前述の通り、金融取引が拡大する中でログの収集はセキュリティ面からも非常に重要です。今後は金融取引の拡大を視野に入れると、メタバースにおける個人情報の取扱いやデータ収集範囲、収集・利活用に際する利用者の同意取得等に関するルール整備が必要になっていくでしょう。

(※3)クロス・マーケティング社「メタバースに関する調査(2022年)」

https://prtimes.jp/main/html/rd/p/000000356.000004729.html

(※4)金融活動作業部会

麻薬、賄賂(わいろ)、脱税にかかわるマネー・ロンダリング(資金洗浄)やテロ資金供与対策における国際協調を推進するために設置された政府間会合。参加国が順守すべき対策の国際基準を策定している。

(※5)ワールド

メタバースプラットフォーム上に存在する特定の領域。個々の世界観へ共感する人が集まり、コミュニケーションをとるなどの活動を行う。

(※6)NFT(非代替性トークン(non-fungible token))

ブロックチェーン上に構築されるデジタルデータの一種。発行者および所有者、また、取引履歴がすべて記録され、ユーザー同士で取引を行うときにも、所在が明確であるため不正が起こりにくい仕組み

(※7)欧州議会のThink Tankレポート(Metaverse: Opportunities, risks and policy implications)

https://www.europarl.europa.eu/thinktank/en/document/EPRS_BRI(2022)733557

4.現実世界と仮想世界の違いを踏まえた、メタバースにおけるペイメントのポイント

以上の点を踏まえて、メタバースにおけるペイメントに求められるいくつかのポイントを紹介します。
メタバースにおいて金融取引を行うユーザーにとっては、安心・安全な決済機能と利便性、処理の即時性などが重要な要素でしょう。
先述の通り、現状のメタバースにおける決済手段は独自通貨や暗号資産を用いるのが主流です。しかし近年、現実世界においてクレジットカードの他、バーコード決済やQR決済といったさまざまなキャッシュレス決済方法が普及。仮想世界における買い物の際にも、ユーザーが普段使い慣れている決済方法を選択できるようになると非常に便利でしょう。一方で、決済時のUIが現実世界と仮想世界とで異なる点は、セキュリティや利便性の面から考慮が必要です。
たとえば現実世界で利用しているクレジットカードを仮想世界における決済に用いる場合、認証を行う際に仮想世界上でカード番号等を仮想キーボードで入力するのは利便性が低いですし、さらに、先述の通りVRゴーグルの動きを窃視される懸念も考慮する必要があります。窃視を避けるために、認証時にVRゴーグルを外すというのはUXの観点から考えると論外でしょう。VRゴーグルを着けたまま決済できることがメタバースにおける購買意欲喪失を避けるポイントの一つです。今後はVRゴーグルやコントローラーを用いた生体認証やパターン認証等を含む多要素認証によって、セキュリティを確保していくこととなるでしょう。

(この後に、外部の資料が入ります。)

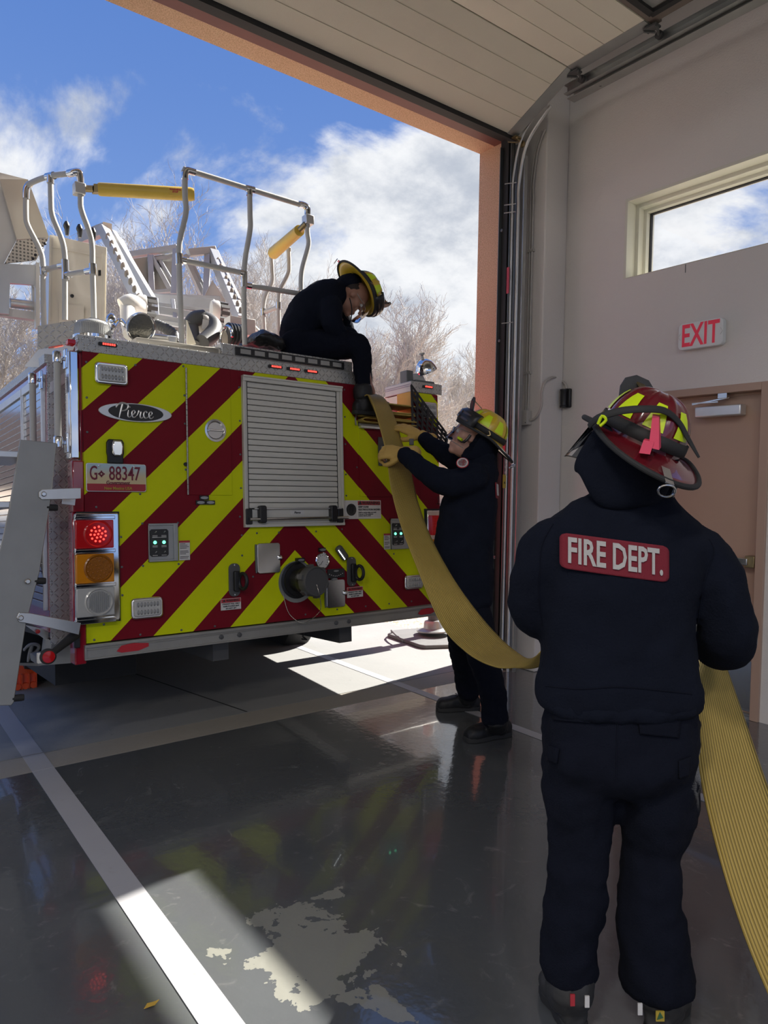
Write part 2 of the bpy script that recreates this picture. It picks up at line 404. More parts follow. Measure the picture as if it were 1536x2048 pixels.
for k, (x0, x1, lab) in enumerate(((.762, .864, 'white line painted along the floor on the left'), (3.222, 3.298, 'white line painted along the floor by the second boots'))):
    b = MB().box((x0, -3, .0012), (x1, 3.85, .0025)); b.box((x0, 3.85, .0015), (x1, 4.085, .0035)); b.box((x0, 4.097, .001), (x1, 8.5 if k else 5.6, .0025)); struct('trim_%d' % (4 + k), b, 'line')['label'] = lab
# right wall with openings for the window and the exit door
WY0, WY1, WZ0, WZ1 = .9, 3.182, 3.0, 3.577      # window opening
DY0, DY1, DZ = 2.15, 3.06, 2.095                 # door leaf opening (frame inside)
b = MB()
xo = XW + .25
b.box((XW, 3.6, 0), (xo, YI, 5.6)); b.box((XW, -6, WZ1), (xo, 3.6, 5.6)); b.box((XW, WY1, DZ + .05), (xo, 3.6, WZ1)); b.box((XW, -6, DZ + .05), (xo, WY1, WZ0))
b.box((XW, -6, WZ0), (xo, WY0, WZ1)); b.box((XW, DY1 + .05, 0), (xo, 3.6, DZ + .05)); b.box((XW, -6, 0), (xo, DY0 - .05, DZ + .05))
struct('wall_right', b, 'wall')
# front wall: pilaster, jamb and header
b = MB().box((4.36, 3.71, 0), (XW, 4.0, 5.6)); struct('trim_6', b, 'wall', bevel=.01)['label'] = 'painted pilaster beside the big door'
b = MB().box((XJ + .001, YI, 0), (XW + .25, YO, 5.6)); b.box((-7, YI, ZH), (XJ, YO - .11, 5.6)); struct('wall_front', b, 'wall')
b = MB().box((XJ, YI + .012, 0), (XJ + .002, YO, ZH)); b.box((XJ + .002, YI + .2, -.02), (XW + .25, YO + .06, 5.75)); b.box((-7, YO - .11, ZH - .002), (XJ + .002, YO + .06, 5.75))
struct('trim_7', b, 'stucco')['label'] = 'orange stucco reveal of the big doorway'
b = MB().box((-7, YI, ZH - .003), (XJ - .001, YO - .11, ZH)); struct('trim_8', b, 'maroon')['label'] = 'maroon steel lintel plate over the doorway'
b = MB().box((XJ - .03, YI - .07, 0), (XJ + .015, YI + .012, ZH + .05)); b.box((XJ - .012, YI - .1, 0), (XJ + .01, YI - .06, ZH)); b.box((-7, YI - .09, ZH - .01), (XJ, YI + .01, ZH + .08)); b.box((-7, YI - .13, ZH + .0), (XJ, YI - .08, ZH + .04))
struct('trim_9', b, 'rubber')['label'] = 'black rubber weather seal round the doorway'
b = MB().box((-7, -6, 5.6), (XW + .25, 4.2, 5.75)); struct('ceiling', b, 'white')
b = MB().box((-7.15, -6, 0), (-7, 4.2, 5.6)); struct('wall_left', b, 'wall')
# window
b = MB(); gx = 4.83
def wring(b, y0, y1, z0, z1, t, xa, xb):
    b.box((xa, y0, z0), (xb, y0 + t, z1)); b.box((xa, y1 - t, z0), (xb, y1, z1)); b.box((xa, y0 + t, z1 - t), (xb, y1 - t, z1)); b.box((xa, y0 + t, z0), (xb, y1 - t, z0 + t * .2))
wring(b, WY0, WY1, WZ0, WZ1, .022, XW - .004, gx + .05); wring(b, WY0, WY1, WZ0, WZ1, .05, 4.72, gx + .05); wring(b, WY0, WY1, WZ0, WZ1, .075, 4.78, gx + .05)
win = struct('window_1', b, 'frame_w', bevel=.004)
b = MB(); wring(b, WY0 + .07, WY1 - .07, WZ0 + .01, WZ1 - .07, .012, gx - .01, gx + .02); obj('gasket', b, 'rubber', win)
b = MB().box((gx, WY0 + .08, WZ0 + .012), (gx + .006, WY1 - .08, WZ1 - .08)); obj('pane', b, 'glass', win)
# exit door
b = MB()
b.box((XW - .02, DY1, 0), (XW + .16, DY1 + .055, DZ + .05)); b.box((XW - .02, DY0 - .055, 0), (XW + .16, DY0, DZ + .05)); b.box((XW - .02, DY0, DZ), (XW + .16, DY1, DZ + .05))
b.box((XW + .06, DY0, DZ - .018), (XW + .16, DY1, DZ)); b.box((XW + .06, DY0, 0), (XW + .10, DY0 + .015, DZ)); door = struct('door_1', b, 'doorleaf', bevel=.003)
b = MB().box((XW + .065, DY0 + .004, .02), (XW + .11, DY1 - .004, DZ - .004)); lf = obj('door_leaf', b, 'doorleaf', door)
b = MB().box((XW + .060, DY0 + .03, .03), (XW + .0655, DY1 - .03, .36)); obj('kick_plate', b, 'steel', lf)
b = MB().box((XW - .01, DY0, 0), (XW + .12, DY1, .016)); b.box((XW + .02, DY0, .016), (XW + .07, DY1, .022)); obj('sill_plate', b, 'galv', door)
b = MB().box((XW - .02, DY0 + .05, .985), (XW + .03, DY1 - .08, 1.03)); bar_ = obj('panic_bar', b, 'steel', door, bevel=.004)
b = MB().box((XW + .0, DY0 + .012, .97), (XW + .07, DY0 + .075, 1.045)); obj('end_cap', b, 'brass', bar_, bevel=.004)
cy = (PX(1395, 830, XW + .0).y + PX(1480, 830, XW).y) / 2; cz = PX(1440, 822, XW).z
b = MB().box((XW - .02, cy - .155, cz - .035), (XW + .06, cy + .155, cz + .035)); cl = obj('door_closer', b, 'alu_l', door, bevel=.008)
b = MB().bar((XW + .0, cy + .18, cz + .055), (XW + .02, cy - .06, cz + .085), .02, .008); b.bar((XW + .0, cy + .18, cz + .062), (XW + .0, cy - .0, cz + .06), .022, .008)
b.obox((XW + .005, cy - .03, cz + .1), (.02, 0, 0), (0, .03, 0), (0, 0, .018)); obj('closer_arm', b, 'steel', cl)
# exit sign on the wall above the door
p0 = PX(1362, 701, XW - .04); p1 = PX(1441, 640, XW - .04); ya, yb = p1.y, p0.y; za = PX(1362, 701, XW - .04).z; zb = za + .178; ym = (ya + yb) / 2; hl = .155
sg = tag(obj('exit_sign', MB().prism([(x, z) for x, z in rounded(ym - hl, ym + hl, za, zb, .028)], XW - .045, XW, lambda x, z, y: (y, x, z)), 'exitw', bevel=.004), 'white EXIT sign with red letters above the tan door', 'exit sign')
zc = (za + zb) / 2
text('letters', 'EXIT', .208, 'exitr', sg, (XW - .0465, ym + .0, zc - .004), (0, -1, 0), (0, 0, 1), .001, .62, bold=.0035)
b = MB()
for s in (-1, 1):
    yy = ym + s * .138
    b.bar((XW - .0465, yy, zc + .022), (XW - .0465, yy + s * .016, zc), .003, .004, up=(1, 0, 0)); b.bar((XW - .0465, yy + s * .016, zc), (XW - .0465, yy, zc - .022), .003, .004, up=(1, 0, 0))
obj('chevron_marks', b, 'label', sg)
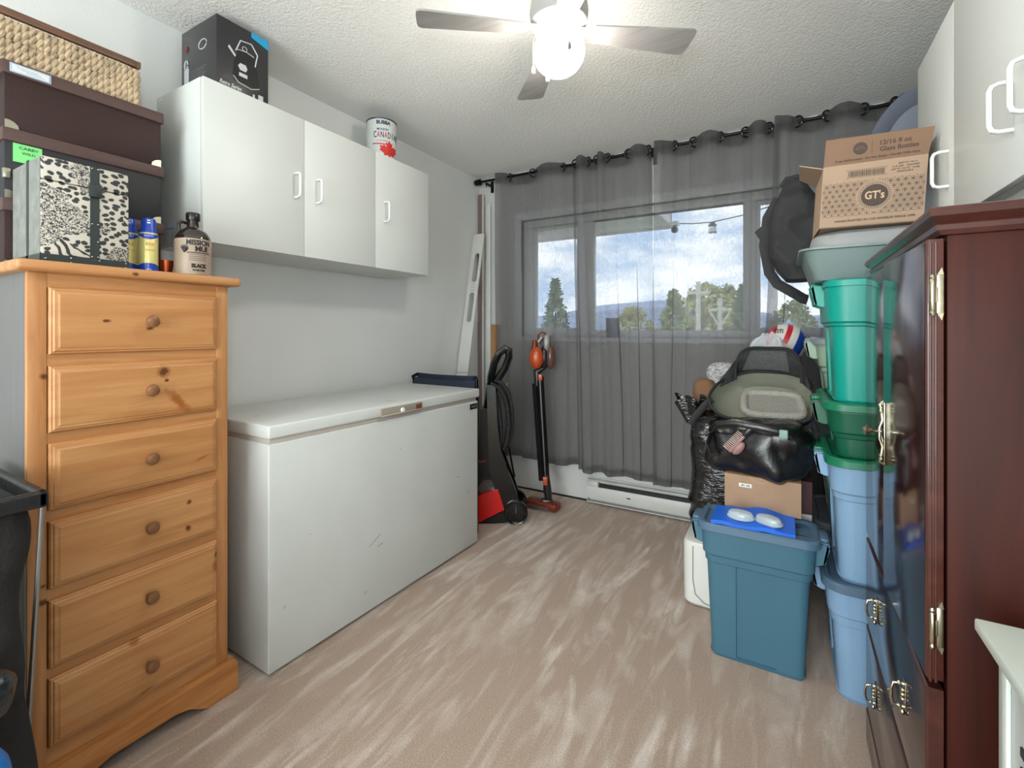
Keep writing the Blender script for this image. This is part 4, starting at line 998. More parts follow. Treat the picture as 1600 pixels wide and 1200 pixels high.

また、決済時には登録した決済情報を基に、なんらかの認証手段を通してユーザーの本人性を証明・認証する形になります。しかし、現実世界の自然人と仮想空間のアバターがどのようにひも付いているかわからないという特性上、メタバースにおいては本人確認の方法についても重要な検討ポイントになります。

最後に、先述の通り、メタバースにおいて安心・安全な金融取引を行うためには、データ収集・利活用のルールを踏まえた上で、不正取引監視やログ取得を行うことも、重要なポイントの一つです。

本稿では、メタバースにおけるペイメントに必要な要素や留意点について紹介しました。
NTTデータはメタバースを取り巻く環境変化、動向を注視し、金融サービスの未来について考えていきます。